Towards Perturbation Theory Methods on a Quantum Computer

TL;DR

This paper introduces a quantum circuit method for applying perturbation theory to estimate energy and eigenstates corrections, demonstrating advantages over classical methods and applying it to the extended Hubbard model.

Contribution

It presents a novel quantum circuit approach for perturbation theory that does not require training, derived directly from the unperturbed Hamiltonian, and shows potential for complex system analysis.

Findings

Quantum circuit estimates second order energy correction more accurately than classical methods.

Application to the extended Hubbard model demonstrates practical utility.

No training or optimization needed in the quantum circuit approach.

Abstract

Perturbation theory (PT) might be one of the most powerful and fruitful tools for both physicists and chemists, which evoked an explosion of applications with the blooming of atomic and subatomic physics. Even though PT is well-used today, techniques for PT are significantly lacking in quantum computing.

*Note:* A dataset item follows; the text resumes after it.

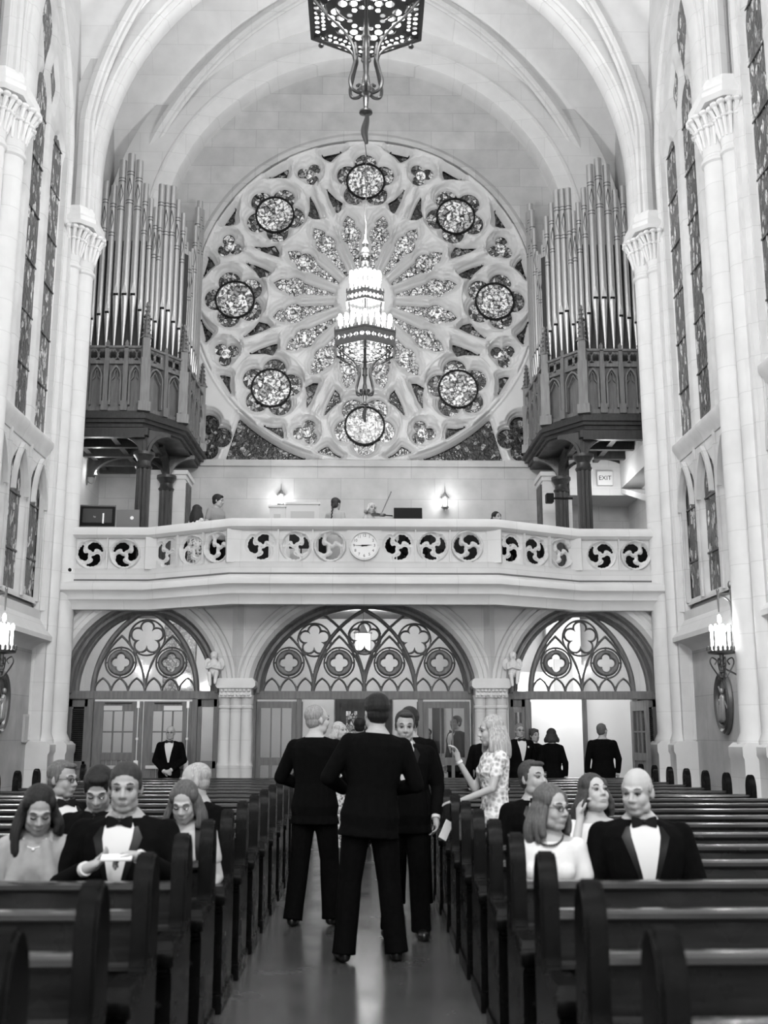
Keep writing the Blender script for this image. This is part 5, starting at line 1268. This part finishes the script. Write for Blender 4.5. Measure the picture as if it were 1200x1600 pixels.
    for s_ in (-1, 1):
        h_, kn, an, toe = LG[s_]; m = MB(); d = (toe - an); d.z = 0; d.normalize()
        m.ell(an + d * .14 + Vector((0, 0, -.047)), (.05, .05, .034), 12); m.cap(an + Vector((0, .03, -.045)), an + d * .15 + Vector((0, 0, -.055)), .042, .04, 10); m.ell(an + Vector((0, 0, -.02)), (.045, .05, .045), 10)
        child('shoe', m, SHOE if not fem else SHOE, cv, sm=1)
    for fn in extra: fn(child, U, Hd, A, Mh)
    return root
D2 = math.radians
HOLDF = lambda d, n_, c=.6: (d, n_, c)
def necklace(child, U, Hd, A, Mh):
    m = MB()
    for i in range(34): q = pi * 2 * i / 34; m.ell(U(.072 * sin(q), .0 - .088 * cos(q) - .02, 1.452 - .045 * max(0, cos(q))), (.0075,) * 3, 6)
    child('bead_necklace', m, mat('dark_beads', .05, .3))
def pendant(child, U, Hd, A, Mh):
    m = MB(); m.tube([U(.06 * sin(q), -.04 - .055 * cos(q), 1.455 - .05 * max(0, cos(q))) for q in [-1.4 + 2.8 * i / 14 for i in range(15)]], .0025, 5); m.ell(U(0, -.10, 1.40), (.009,) * 3, 8); child('necklace', m, mat('silver', .8, .2, metal=.8))
def earring(child, U, Hd, A, Mh):
    for s_ in (-1, 1): child('earring', MB().ell(Hd(s_ * .08, .0, -.045), (.007,) * 3, 8), mat('pearl', .85, .2))
def pocket(child, U, Hd, A, Mh): child('pocket_flower', MB().ell(U(.105, -.135, 1.33), (.018, .012, .018), 8), SHIRT)
def bracelet(child, U, Hd, A, Mh):
    sh, e, wr, hd = A[-1]; d = (wr - e).normalized(); child('bracelet', MB().cyl(wr - d * .03, wr - d * .01, .030, n=12), mat('silver', .8, .2))
def strap(child, U, Hd, A, Mh):
    child('dark_strap', MB().sweep(smo([U(.06, .06, 1.47), U(.085, -.06, 1.44), U(.10, -.13, 1.3), U(.13, -.13, 1.1)], 4), [(-.014, -.004), (.014, -.004), (.014, .008), (-.014, .008)], (0, -1, .3)), SATIN)

# --- standing in the aisle
FWD = {'L': ((.30, -.02, 1.14), (.16, -.24, 1.06)), 'R': ((-.30, -.02, 1.14), (-.14, -.26, 1.08))}
P1 = person('fair-haired man in black suit standing left in the aisle, back to the camera', (-.42, 9.75, 0), pi - .25, 1.84, stance=.14, step=.06, head=(-38, 0, 0), hair=('crop', .30), bowtie=None, skin=.5, arms=FWD)
P2 = person('tall dark-haired man in black suit nearest the camera in the aisle, seen from behind', (.05, 8.25, 0), pi + .12, 1.88, stance=.17, side=-5, arms=FWD, head=(14, 4, 0), hair=('full', .012), bowtie=None, skin=.42, width=1.04)
P3 = person('man in tuxedo with light bow tie facing the camera, white paper in his hand', (.34, 9.15, 0), -.05, 1.78, stance=.12, step=-.05, head=(4, 8, 0), hair=('short', .03), bowtie='white', skin=.40, width=1.05,
            arms={'L': ((.26, .04, 1.13), (.24, -.10, .90), ((.1, -.35, -1), (-1, -.2, 0), .5))})
P4 = person('man in black suit hidden behind the facing man, only dark hair and shoulder showing', (.44, 10.6, 0), pi, 1.84, hair=('full', .02), bowtie=None, skin=.4, stance=.12)
t = thing('folded_paper', 'white folded paper held low by the man with the light bow tie', 'paper', (.655, 8.93, .84), .5); MB().obox((0, 0, 0), (.07, .012, .15), M=Matrix.Rotation(.5, 3, 'Y')).build('sheet', PAPER, t)
LACE = mat('white_lace', .35, .8, kind='lace', v2=.8, scale=26)
P5 = person('blonde woman in white lace dress in profile, hand raised, at the right pew ends', (1.09, 9.28, 0), -pi / 2 + .15, 1.74, 'f', top='blouse', topc=LACE, legs='skirt', hair=('long', .42, .21), skin=.5, head=(0, 6, 0),
            arms={'R': ((-.19, -.12, 1.12), (-.20, -.26, 1.36), ((0, -.15, 1), (0, -1, 0), .5)), 'L': ((.20, -.08, 1.14), (.12, -.33, 1.04), ((.0, -1, -.05), (0, 0, -1), .2))}, extra=(bracelet, earring))
P6 = person('man in dark suit standing farther back, mostly hidden by the blonde woman', (1.62, 14.6, 0), 2.6, 1.74, hair=('short', .03), bowtie=None, skin=.4, near=False)
# --- far end
person('bald man with glasses and bow tie, hands folded, standing at the left double doors', (-3.42, 19.75, 0), 0, 1.75, hair=('bald', .35), glasses=True, skin=.45, near=False, vox=.008,
       arms={'L': ((.25, .0, 1.13), (.06, -.19, .97), ((-.9, -.2, -.3), (0, 1, 0), .5)), 'R': ((-.25, .0, 1.13), (-.05, -.21, .95), ((.9, -.1, -.3), (0, 1, 0), .5))})
person('laughing fair-haired woman in the doorway between the two standing men', (-.33, 15.2, 0), .5, 1.76, 'f', top='blouse', topc=mat('floral_cloth', .12, .8, kind='lace', v2=.6, scale=30), legs='skirt', hair=('bob', .5, .1), head=(20, -6, 0), skin=.5, near=False, vox=.008)
person('dark-haired man behind the laughing woman, only his hair showing', (-.06, 16.4, 0), pi, 1.84, hair=('short', .015), bowtie=None, near=False)
person('small dark-haired woman seen through the glazed panel right of the centre door', (1.22, 21.4, 0), .3, 1.72, 'f', top='blouse', topc=mat('patterned_dark', .06, .7, kind='lace', v2=.35, scale=30), legs='skirt', hair=('bun', .02), skin=.3, near=False, vox=.008)
person('bearded man in tuxedo seen through the glazed panel, facing left', (1.80, 21.5, 0), -1.0, 1.96, hair=('short', .06), skin=.38, near=False, vox=.008)
person('man with glasses and white pocket flower in tuxedo at the right doorway', (2.76, 19.6, 0), .2, 1.79, hair=('receding', .2), glasses=True, skin=.42, near=False, vox=.008, width=1.08, extra=(pocket,))
person('dark-haired woman in black with her back turned in the right-hand doorway', (3.31, 19.5, 0), pi - .1, 1.70, 'f', top='suit', bowtie=None, hair=('bob', .03, .1), skin=.4, near=False, width=1.05)
person('curly-haired person just behind the woman in black', (3.12, 20.25, 0), .4, 1.70, 'f', top='suit', bowtie=None, hair=('wavy', .06), skin=.4, near=False)
person('man in black suit and glasses, back turned, in the bright right-hand doorway', (4.22, 19.6, 0), pi + .15, 1.79, hair=('short', .12), glasses=True, bowtie=None, skin=.4, near=False, width=1.12, head=(-50, 0, 0))
# --- seated left
person('heavy grey-haired man in tuxedo holding a white phone, seated second on the left', (-1.27, 6.1, 0), -.05, 1.84, pose='sit', lean=6, head=(8, 6, 0), hair=('receding', .035), skin=.37, width=1.18, vox=.0055,
       arms={'L': ((.32, -.10, 1.16), (.17, -.36, 1.34), ((-.95, -.1, .10), (0, -.3, -1), .7)), 'R': ((-.34, -.08, 1.12), (-.09, -.34, 1.28), ((.9, -.2, .35), (0, -.3, 1), .45))})
t = thing('mobile_phone', 'white mobile phone in the hands of the heavy seated man', 'phone', (-1.21, 5.60, .985), .1); MB().obox((0, 0, 0), (.15, .075, .012), M=Matrix.Rotation(.25, 3, 'X')).build('case', PAPER, t, bev=.003)
person('long dark-haired woman in a pale shawl looking down, seated at the far left', (-1.74, 6.08, 0), .15, 1.70, 'f', pose='sit', lean=6, head=(12, 26, 0), top='shawl', topc=mat('beige_shawl', .30, .8, kind='plain', v2=.24, scale=20), hair=('long', .014, .26, -1), skin=.36, eyes=False, vox=.0055, extra=(pendant, earring))
person('grey-haired man with glasses and bow tie in profile, seated behind the woman in the shawl', (-2.12, 7.88, 0), .75, 1.80, pose='sit', head=(22, 4, 0), hair=('short', .11), glasses=True, skin=.34)
person('dark-haired man looking down behind the heavy man with the phone', (-1.62, 7.0, 0), .0, 1.80, pose='sit', lean=8, head=(6, 30, 0), hair=('full', .014), skin=.36, eyes=False)
person('light brown-haired girl looking down, dark strap on her shoulder', (-1.09, 7.0, 0), .0, 1.68, 'f', pose='sit', lean=7, head=(-4, 24, 0), top='blouse', topc=mat('pale_blouse', .45, .8), hair=('long', .09, .17), skin=.45, eyes=False, extra=(strap,))
person('white-haired man in dark suit seated behind the girl, face turned away', (-1.16, 7.9, 0), -.7, 1.78, pose='sit', head=(-40, 8, 0), hair=('crop', .40), skin=.42)
# --- seated right
person('woman with glasses, bead necklace and shoulder-length hair seated by the aisle on the right', (1.01, 6.1, 0), -.2, 1.68, 'f', pose='sit', head=(48, 2, 0), top='blouse', topc=mat('white_blouse', .72, .8, kind='plain', v2=.66, scale=25), hair=('long', .10, .17), glasses=True, skin=.44, vox=.0055, extra=(necklace, earring))
person('bald man in tuxedo with broad white shirt front, head turned left, seated on the right', (1.51, 6.12, 0), -.05, 1.80, pose='sit', head=(-30, 8, 0), hair=('bald', .40), skin=.47, width=1.16, vox=.0055)
person('brown-haired woman in white looking up with a hand at her hair, seated behind', (1.45, 7.0, 0), .1, 1.72, 'f', pose='sit', head=(14, -16, 0), top='blouse', topc=mat('white_blouse'), hair=('bob', .05, .13), skin=.5,
       arms={'R': ((-.20, -.16, 1.22), (-.12, -.06, 1.46), ((.1, .3, 1), (1, 0, 0), .6))}, extra=(earring,))
person('grey-brown-haired man in tuxedo at the aisle end behind the woman with the necklace', (1.20, 7.9, 0), .25, 1.80, pose='sit', head=(18, -6, 0), hair=('short', .05), skin=.42)
# --- gallery
person('woman in a white floral dress with long dark hair in the gallery, back to us', (-3.27, 20.9, ZG - .1), 2.5, 1.70, 'f', top='blouse', topc=mat('white_floral', .05, .8, kind='lace', v2=.85, scale=22), legs='skirt', hair=('long', .03, .22), near=False, skin=.45)
person('young man in a grey T-shirt standing in the gallery left of the panelled screen', (-2.87, 20.75, ZG), 1.0, 1.78, top='tee', topc=mat('grey_tee', .25, .8), hair=('full', .02), near=False, skin=.42, vox=.008, head=(20, 10, 0))
person('woman with a long braid in a pale top in the gallery left of the clock', (-.56, 20.75, ZG), 2.7, 1.72, 'f', top='blouse', topc=mat('pale_top', .42, .8), legs='skirt', hair=('braid', .05), near=False, skin=.45, vox=.008, head=(-10, 0, 0))
person('white-haired violinist seated in the gallery above the clock', (.12, 20.6, ZG + .27), .9, 1.70, 'f', pose='sit', top='blouse', topc=mat('pale_top'), hair=('bob', .6, .08), near=False, skin=.45, vox=.008, head=(-30, 0, 12),
       arms={'L': ((.27, -.20, 1.22), (.16, -.42, 1.34), ((-.3, -.6, .4), (0, 0, 1), .7)), 'R': ((-.28, -.1, 1.2), (-.05, -.30, 1.30), ((.4, -.6, 0), (0, 0, -1), .5))})
t = thing('violin', 'violin held at the chin of the white-haired player above the clock', 'violin', (.36, 20.36, 5.70), .35); t.scale = (.8, .8, .8)
m = MB(); pr = [(.02, 0), (.10, .05), (.13, .1), (.085, .17), (.07, .2), (.105, .27), (.08, .34), (.02, .355)]
m.prism([(v, u) for u, v in pr] + [(v, -u) for u, v in pr[::-1]], lambda u, v, w_: (-.3 + u, v * .9, w_), -.02, .02); m.build('body', mat('violin_varnish', .08, .2), t)
m = MB(); m.box(.05, .22, -.012, .012, -.01, .015); m.tube([(.22, 0, 0), (.27, 0, .01), (.29, 0, -.01)], .015, 8)
for k in (-1, 1): m.cyl((.24, 0, 0), (.24, k * .04, .01), .006, n=6)
m.build('neck', BLACK, t)
t = thing('violin_bow', 'slanting violin bow raised above the clock', 'violin bow', (.32, 20.36, 5.72), 0); m = MB(); m.cyl((0, 0, 0), (.19, .02, .44), .006, n=6); m.cyl((.01, -.01, 0), (.2, .01, .43), .002, n=4); m.ell((.19, .02, .44), (.01, .01, .012), 6); m.box(-.015, .015, -.01, .01, -.03, .03); m.build('bow_stick', mat('violin_varnish'), t)
person('dark-haired musician seated low in the gallery near the right bend of the balustrade', (2.55, 20.6, ZG + .10), .6, 1.70, 'f', pose='sit', top='suit', bowtie=None, hair=('bun', .02), near=False, skin=.4)
person('musician in black seated behind the roundels right of the clock', (1.0, 21.3, ZG), .1, 1.70, 'f', pose='sit', top='suit', bowtie=None, hair=('bun', .05), near=False, skin=.4)
# chairs for the seated musicians
def chair(x, y, z, label):
    t = thing('gallery_chair', label, 'chair', (x, y, z), 0, 'chairs of the seated musicians')
    MB().box(-.2, .2, -.2, .2, .43, .46).build('seat', DARKW, t, bev=.008); MB().box(-.2, .2, .19, .22, .62, .85).build('backrest', DARKW, t, bev=.008)
    for sx in (-1, 1):
        for sy in (-1, 1): MB().box(sx * .18 - .015, sx * .18 + .015, sy * .18 - .015, sy * .18 + .015, 0, .43 if sy < 0 else .85).build('leg', DARKW, t)
chair(.12, 20.62, ZG + .25, 'dark chair under the white-haired violinist'); chair(2.55, 20.62, ZG + .08, 'dark chair at the right bend of the balustrade'); chair(1.0, 21.32, ZG, 'dark chair behind the music stand')
# --- cherub statues on the capitals
for s_ in (-1, 1):
    m = MB(); x = s_ * 2.73; y = YD - .22; z = 2.62
    m.ell((x, y, z + .38), (.062, .065, .075), 14); m.ell((x, y + .01, z + .41), (.072, .072, .06), 14); m.cap((x, y, z + .08), (x, y, z + .26), .09, .075, 12); m.ell((x, y + .0, z + .24), (.1, .07, .06), 12)
    m.cap((x - .05, y - .02, z + .06), (x - .06, y - .15, z + .05), .05, .042, 10); m.cap((x - .06, y - .15, z + .05), (x - .04, y - .16, z - .14), .04, .03, 10); m.cap((x + .05, y - .02, z + .06), (x + .07, y - .14, z + .08), .05, .042, 10); m.cap((x + .07, y - .14, z + .08), (x + .05, y - .15, z - .1), .04, .03, 10)
    m.cap((x - .09, y, z + .25), (x - .1, y - .09, z + .16), .03, .026, 8); m.cap((x - .1, y - .09, z + .16), (x + .02, y - .13, z + .2), .026, .022, 8); m.cap((x + .09, y, z + .25), (x + .12, y - .06, z + .15), .03, .026, 8); m.cap((x + .12, y - .06, z + .15), (x + .0, y - .13, z + .17), .026, .022, 8)
    m.ell((x - .04, y - .17, z - .16), (.025, .045, .02), 8); m.ell((x + .05, y - .16, z - .12), (.025, .045, .02), 8)
    m.ell((x, y - .07, z + .365), (.013, .014, .013), 6)
    for k in (-1, 1): m.ell((x + k * .12, y + .07, z + .24), (.07, .02, .11), 10)
    me = remesh(m, 'cherub_statue', .007, 1); o = link('cherub_statue', me, CARVE); tag(o, 'small pale stone cherub seated on the capital %s of the middle arch' % ('left' if s_ < 0 else 'right'), 'statue', 'stone cherubs on the capitals')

Here we present a quantum circuit estimating both the energy and eigenstates corrections with PT methods, which we claim is far superior to the classical version when estimating the second order energy correction. Our approach is further demonstrated with an application on the extended Hubbard model, where numerical simulation based on qiskit is also presented. Unlike the popular quantum variational circuit, there is no training or optimizing process in our circuit, and all parameters are derived from the unperturbed Hamiltonian. Our work offers a new approach to studying complex systems with quantum devices, which might shed light on the quantum implementation of the more intricate methods based on PT.